The Aussie also received support from rising commodity prices, with gold and copper prices surging to new record highs, indicating Australia’s strong export profile.
Weakness in the US dollar also provided a boost to the AUD/USD forex pair this morning. The US dollar index, which measures the greenback’s performance versus a basket of major peers, fell around 0.2% to 97.78.
The AUD/USD pair rose around 0.2% to 0.6712 this morning, while the S&P/ASX 200 gained 0.53% to trade at 8,749.20.
What to watch: With no major economic reports due today, investors will continue monitoring the overall geopolitical environment, which is expected to impact the Australian currency.
Data on S&P Global manufacturing PMI will be released on January 2. Analysts expect the S&P Global Australia manufacturing PMI to surge to 52.2 in December from 51.6 in the previous month. Markets will also monitor CPI report due next month, which will provide direction to the RBA’s rate moves.
Other Markets: European indices closed mostly higher on Tuesday, with the FTSE 100, DAX 40 and STOXX Europe 600 Index up by 0.24%, 0.23% and 0.34%, respectively, and the CAC 40 down by 0.21%.
Ukraine’s military troops have withdrawn from the eastern town of Siversk in Ukraine. The news sent the USD/RUB pair lower in forex trading this morning.
Colombia’s trade deficit rose to $2.28 billion in October from $1.42 billion in the year-ago month, which lent support to the USD/COP forex pair.
Canada’s GDP grew 0.1% in November, following a 0.3% contraction in October, which sent the USD/CAD pair lower in forex trading this morning.
Brazil’s mid-month consumer prices climbed 0.25% during the first half of December.
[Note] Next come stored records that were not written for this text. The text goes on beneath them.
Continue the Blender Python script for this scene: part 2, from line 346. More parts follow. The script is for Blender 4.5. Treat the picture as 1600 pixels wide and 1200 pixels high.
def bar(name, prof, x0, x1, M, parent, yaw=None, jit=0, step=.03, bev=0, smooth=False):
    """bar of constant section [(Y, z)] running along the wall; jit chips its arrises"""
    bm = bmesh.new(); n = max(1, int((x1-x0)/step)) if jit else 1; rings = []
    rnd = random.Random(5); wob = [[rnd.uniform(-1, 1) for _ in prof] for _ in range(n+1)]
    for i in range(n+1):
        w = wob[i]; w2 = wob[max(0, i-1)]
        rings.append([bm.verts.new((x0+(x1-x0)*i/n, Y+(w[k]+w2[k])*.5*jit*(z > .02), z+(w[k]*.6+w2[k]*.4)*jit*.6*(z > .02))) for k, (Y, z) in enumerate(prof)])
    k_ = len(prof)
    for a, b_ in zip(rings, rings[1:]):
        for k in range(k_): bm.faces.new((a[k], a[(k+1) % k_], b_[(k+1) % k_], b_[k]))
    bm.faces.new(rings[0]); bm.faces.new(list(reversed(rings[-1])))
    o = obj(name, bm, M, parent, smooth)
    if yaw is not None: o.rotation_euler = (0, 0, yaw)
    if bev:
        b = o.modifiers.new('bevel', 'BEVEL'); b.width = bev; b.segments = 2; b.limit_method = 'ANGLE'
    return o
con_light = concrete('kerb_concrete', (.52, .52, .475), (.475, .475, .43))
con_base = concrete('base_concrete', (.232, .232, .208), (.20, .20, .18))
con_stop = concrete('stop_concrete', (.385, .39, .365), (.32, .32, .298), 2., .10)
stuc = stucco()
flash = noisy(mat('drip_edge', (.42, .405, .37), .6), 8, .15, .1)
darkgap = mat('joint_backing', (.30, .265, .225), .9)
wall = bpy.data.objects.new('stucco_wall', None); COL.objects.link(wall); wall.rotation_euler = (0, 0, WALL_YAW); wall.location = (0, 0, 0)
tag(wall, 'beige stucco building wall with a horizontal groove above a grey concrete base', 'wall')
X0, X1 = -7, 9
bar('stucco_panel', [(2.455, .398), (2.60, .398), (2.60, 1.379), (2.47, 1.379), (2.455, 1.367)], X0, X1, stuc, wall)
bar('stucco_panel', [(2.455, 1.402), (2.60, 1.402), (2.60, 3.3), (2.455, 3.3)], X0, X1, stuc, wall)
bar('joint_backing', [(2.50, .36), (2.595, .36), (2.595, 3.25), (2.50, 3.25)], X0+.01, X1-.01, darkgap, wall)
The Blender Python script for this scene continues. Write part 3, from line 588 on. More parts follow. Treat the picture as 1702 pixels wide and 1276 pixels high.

This coming in below market estimates of a 0.3% gain exerted pressure on the USD/BRL forex pair.
The Philippines’ budget deficit shrank to ₱157.6 billion in November from ₱213 billion in the year-ago month, sending the USD/PHP lower in forex trading this morning.
Mexico’s unemployment rate (1600 UAE Time), US MBA mortgage applications (1600 UAE Time), MBA mortgage refinance index (1600 UAE Time), MBA purchase index (1600 UAE Time), continuing jobless claims (1730 UAE Time) as well as Russia’s corporate profits (2000 UAE Time) and industrial production (2000 UAE Time).